Comparing a country’s Paris 2024 medals to its GDP and population

Comparing a country’s Paris 2024 medals to its GDP and population

Posted by yortos

5 comments
  1. Interesting figure, but I think a linear regression (% medals vs % GDP) doesn’t make sense here.

    There’s a reason most of the “underperforming” countries have significantly larger populations that “overperforming” countries.

    At something like the olympics, being part of a large country is a pretty big disadvantage, as often times the competition to *make* the olympic team in your country is just as hard as the olympics themselves.

    For example in diving.

    China swept gold and usually got a 2nd medal, and with different divers. It is highly likely that if china was able to bring 6+ competitors to each event instead of only being able to compete with 2, that they would sweep 3 medals nearly every event.

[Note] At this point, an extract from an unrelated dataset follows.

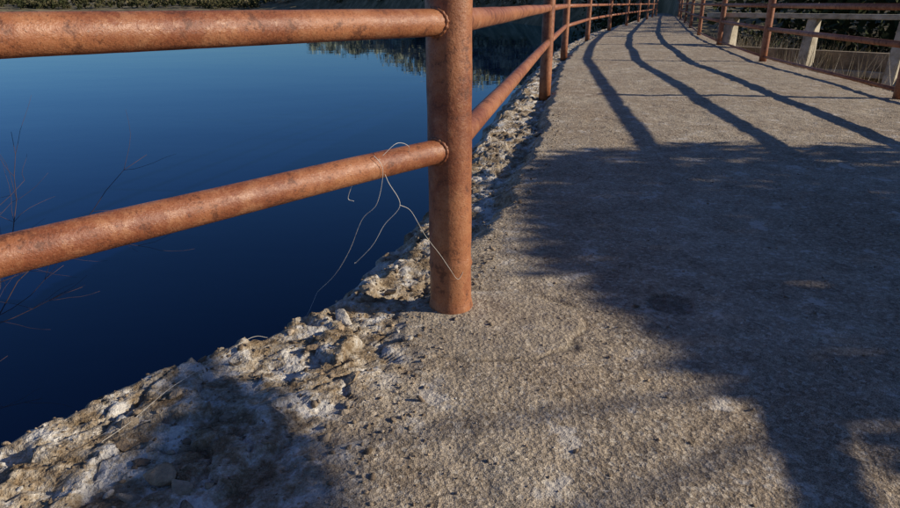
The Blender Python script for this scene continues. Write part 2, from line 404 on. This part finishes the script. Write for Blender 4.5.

  2. This assumes that a country’s advantage in winning medals scales perfectly with population, but it really doesn’t seem like that would be the case. Once the talent pool reaches a certain size you’d think there would be diminishing returns considering there are only so many athletes who can compete and so many medals you can win.

  3. This is confusing to read. The *most* underperforming country is not at the top of each graph, but the *most* overperforming is?

    I would have just swapped the sorting for the underperforming graphs. Would have made far more sense at a glance.